O endereço foi o mesmo de três anos atrás: o auditório do térreo do Fórum de Santa Maria. À época, em abril de 2013, o juiz Ulysses Fonseca Louzada aceitava denúncia do Ministério Público contra oito pessoas pelo incêndio da boate Kiss, sendo quatro delas apontadas pelo MP como responsáveis pelas 242 mortes.
Nesta quarta-feira, quando a tragédia completou 42 meses, o magistrado proferiu a primeira sentença referente à ação criminal. No entendimento do juiz, Elissandro Spohr (Kiko) e Mauro Hoffmann, ex-sócios da casa noturna, e Marcelo de Jesus dos Santos e Luciano Bonilha Leão, ex-integrantes da banda Gurizada Fandangueira, serão julgados pelo povo.
A sentença, da fase de pronúncia, conta com 195 páginas e, na tarde desta quarta, foi sintetizada pelo juiz durante coletiva à imprensa:
– Tentei deixar didático porque é uma sentença que será lida por todo mundo e durante muito tempo e, inclusive, por muitas gerações e ainda por pessoas com e sem conhecimento jurídico.
O magistrado explicou que o "processo é diferente e nada comum" e, para isso, citou números: 21 mil folhas, 98 volumes e 205 pessoas ouvidas (entre acusação, defesa, peritos, sobreviventes e testemunhas). E, mesmo assim, o tempo para que ele proferisse a sentença foi rápido, justifica:
– Não acredito que tenha demorado. Realmente, andou bastante rápido, até porque há processos de grande repercussão que até hoje não terminaram.
Dotado de uma fala pausada, ponderada e restrita ao conteúdo da sentença, Ulysses descreveu:
– Em nenhum momento eu disse que os réus têm que ser condenados. Há presença de materialidade porque é público e notório que pessoas morreram e há indícios de autoria que apontam para os acusados.

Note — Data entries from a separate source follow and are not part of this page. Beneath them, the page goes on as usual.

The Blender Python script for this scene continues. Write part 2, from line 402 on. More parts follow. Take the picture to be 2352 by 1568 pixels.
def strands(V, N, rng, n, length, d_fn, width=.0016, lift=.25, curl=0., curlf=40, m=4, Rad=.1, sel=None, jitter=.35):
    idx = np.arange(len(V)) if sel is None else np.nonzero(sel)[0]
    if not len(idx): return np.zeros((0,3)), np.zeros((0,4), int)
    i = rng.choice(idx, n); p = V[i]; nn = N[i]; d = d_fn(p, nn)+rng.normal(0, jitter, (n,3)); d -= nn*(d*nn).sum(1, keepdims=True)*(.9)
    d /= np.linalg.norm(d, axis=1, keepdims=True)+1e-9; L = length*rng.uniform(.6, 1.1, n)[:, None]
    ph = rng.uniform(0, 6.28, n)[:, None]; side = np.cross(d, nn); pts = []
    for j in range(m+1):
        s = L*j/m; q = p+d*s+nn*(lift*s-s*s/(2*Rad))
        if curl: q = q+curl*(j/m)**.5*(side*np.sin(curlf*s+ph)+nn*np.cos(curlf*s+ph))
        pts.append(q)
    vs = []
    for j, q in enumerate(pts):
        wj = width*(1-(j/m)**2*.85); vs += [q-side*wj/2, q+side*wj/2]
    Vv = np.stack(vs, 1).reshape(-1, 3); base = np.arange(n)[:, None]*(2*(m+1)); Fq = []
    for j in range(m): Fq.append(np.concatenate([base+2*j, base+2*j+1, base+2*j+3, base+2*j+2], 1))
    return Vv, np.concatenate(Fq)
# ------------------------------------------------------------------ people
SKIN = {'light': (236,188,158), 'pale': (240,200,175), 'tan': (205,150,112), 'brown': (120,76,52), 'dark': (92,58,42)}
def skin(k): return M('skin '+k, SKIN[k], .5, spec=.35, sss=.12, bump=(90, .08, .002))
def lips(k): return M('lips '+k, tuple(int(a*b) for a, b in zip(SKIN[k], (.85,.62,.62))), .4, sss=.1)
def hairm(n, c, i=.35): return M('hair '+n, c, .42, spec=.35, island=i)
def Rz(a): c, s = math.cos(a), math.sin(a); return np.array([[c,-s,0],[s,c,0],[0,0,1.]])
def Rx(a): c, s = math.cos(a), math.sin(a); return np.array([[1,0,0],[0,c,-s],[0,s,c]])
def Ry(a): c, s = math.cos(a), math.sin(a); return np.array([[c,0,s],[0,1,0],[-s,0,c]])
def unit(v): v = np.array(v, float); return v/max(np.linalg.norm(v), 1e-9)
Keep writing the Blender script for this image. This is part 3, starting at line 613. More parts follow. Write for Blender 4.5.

E o único caminho que existe é o Tribunal do Júri.
Prazos e defesas
Sobre a possibilidade de se fazer projeção de quando haverá o júri, Ulysses enfatizou que tudo dependerá de haver ou não recursos e acrescentou que falar em prazos é "exercício de futurologia".
Os advogados dos réus devem recorrer, já nos próximos dias, ao TJ.
– Ir a júri era uma das possibilidades do caso, embora eu esperasse que o magistrado fizesse uma análise mais técnica. E tecnicamente falando, é evidente que não há dolo na ação das pessoas – diz o advogado Jader Marques, que defende Elissandro Spohr.
Em uma rede social, Luciano Bonilha escreveu, após a decisão, "não sou assassino".
Foco nos quatro
Questionado pelo Diário se poderia haver mais pessoas que, direta ou indiretamente, possam ter tido participação na tragédia e que, por brecha na lei, tenham ficado fora da ação criminal, Louzada foi enfático:
– Com a denúncia (do MP), ficou delimitado o campo do juiz. Não posso me colocar como acusador. Meu foco é dirigido a essas quatro pessoas que estão sendo acusadas. Não posso sair buscando pessoas. Cabe ao MP acusar.
Ao Diário, os familiares das vítimas da boate Kiss se mostraram satisfeitos com o encaminhamento dado ao caso pelo juiz. O promotor Joel Dutra, do MP, disse não ter lido o teor da decisão e, por isso, não quis se manifestar.